Seneca, the younger (Lucius Annaeus Seneca) [key], c.3 b.c.–a.d. 65, Roman philosopher, dramatist, and statesman, b. Corduba (present-day Córdoba), Spain. He was the son of Seneca the elder. The younger Seneca went to Rome in his childhood, studied rhetoric and philosophy, and earned renown as an orator when still a youth. He was exiled to Corsica by Claudius (a.d. 41) ostensibly because of his intimacy with Julia, Claudius' brother Germanicus' daughter. In a.d. 49 he was recalled at the urgings of Agrippina the Younger to become tutor of the young Nero. In the first years of Nero's reign Seneca was virtual ruler with Afranius Burrus, and their influence on the emperor was probably for the best. But the ascendancy of Poppaea, Nero's wife, brought about first the death of Agrippina (a.d. 59), then that of Burrus (a.d. 62). Seneca asked to retire. He had amassed a huge fortune and wanted no more of court life. Accusations of conspiracy were finally leveled at Seneca, who, instructed to commit suicide, slashed his veins in his bath. His death scene was considered remarkably noble by the Romans.
Seneca was a Stoic, and his writings show a high, unselfish nobility considerably at variance with his own life, in which greed, expediency, and even connivance at murder figured. The nature of his life raises the philosophical question: Can a person be considered good while also engaging with the imperfect world in which he lives? His Epistolae morales ad Lucilium are essays on ethics written for his friend Lucilius Junior, to whom he also addressed Quaestiones naturales, philosophical—rather than scientific—remarks about natural phenomena. The so-called Dialogi of Seneca include essays on anger, on divine providence, on Stoic impassivity, and on peace of soul. Other moral essays have also survived, notably De elementia, on the duty of a ruler to be merciful, and De beneficiis, on the award and reception of favors. The Apocolocyntosis is a satire on the apotheosis of Claudius.

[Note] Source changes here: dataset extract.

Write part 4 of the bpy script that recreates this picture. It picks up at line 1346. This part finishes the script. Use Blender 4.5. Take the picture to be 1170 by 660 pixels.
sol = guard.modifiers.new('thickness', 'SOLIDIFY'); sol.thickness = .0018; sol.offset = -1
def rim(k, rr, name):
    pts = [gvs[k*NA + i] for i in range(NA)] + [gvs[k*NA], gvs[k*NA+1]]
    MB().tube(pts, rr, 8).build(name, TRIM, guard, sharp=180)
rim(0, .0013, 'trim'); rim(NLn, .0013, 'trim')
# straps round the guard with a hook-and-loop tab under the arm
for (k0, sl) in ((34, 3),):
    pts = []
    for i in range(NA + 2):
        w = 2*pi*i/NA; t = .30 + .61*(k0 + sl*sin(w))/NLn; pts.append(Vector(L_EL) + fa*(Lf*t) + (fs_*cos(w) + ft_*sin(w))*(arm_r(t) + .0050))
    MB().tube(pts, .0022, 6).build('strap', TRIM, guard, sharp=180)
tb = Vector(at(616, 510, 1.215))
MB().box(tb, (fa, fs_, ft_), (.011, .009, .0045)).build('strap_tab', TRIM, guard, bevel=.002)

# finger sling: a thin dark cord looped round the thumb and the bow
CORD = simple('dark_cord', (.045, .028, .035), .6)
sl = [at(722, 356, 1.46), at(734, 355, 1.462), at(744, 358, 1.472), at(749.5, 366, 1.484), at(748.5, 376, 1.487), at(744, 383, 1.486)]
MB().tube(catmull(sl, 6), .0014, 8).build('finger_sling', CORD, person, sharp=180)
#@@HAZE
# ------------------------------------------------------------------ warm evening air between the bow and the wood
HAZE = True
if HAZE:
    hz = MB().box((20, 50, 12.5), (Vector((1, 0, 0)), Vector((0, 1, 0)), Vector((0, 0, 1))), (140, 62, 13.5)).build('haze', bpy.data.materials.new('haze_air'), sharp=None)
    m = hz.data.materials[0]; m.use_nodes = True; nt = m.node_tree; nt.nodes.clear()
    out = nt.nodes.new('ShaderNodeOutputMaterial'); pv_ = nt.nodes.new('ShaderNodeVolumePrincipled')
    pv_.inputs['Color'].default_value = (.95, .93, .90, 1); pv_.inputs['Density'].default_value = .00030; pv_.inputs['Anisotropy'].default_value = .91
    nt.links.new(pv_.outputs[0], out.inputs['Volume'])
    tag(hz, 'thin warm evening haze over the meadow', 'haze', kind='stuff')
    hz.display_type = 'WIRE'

The most influential of his works, at least in so far as European literature is concerned, were his tragedies. For many years it was thought that his extremely violent and gory plays were written for recitation and not for stage performance; now many believe that they were performed in front of audiences. Eight plays, based on Greek models, are accepted as his—Hercules Furens, Medea, Troades, Phaedra, Agamemnon, Oedipus, Phoenissae, and Thyestes. A ninth and tenth, Hercules Oetaeus and Octavia, are now ascribed to a later imitator. Although his drama has been deprecated in modern times, no author had a stronger influence on Renaissance tragedy than Seneca. His atmosphere of gloom, his horrors, his rhetoric and bombast, his stoicism, were all essential contributions to the forming of Renaissance tragedy. The most significant play influenced by Seneca was Thomas Kyd's The Spanish Tragedy.
See S. Bartsch et al., ed., Complete Works of Lucius Annaeus Seneca (2010–); biography by E. Wilson (2014); studies by M. D. Griffin (1976), V. Sorenson (tr. 1984), D. and E. Henry (1985), M. Griffin (1992), and J. Romm (2014).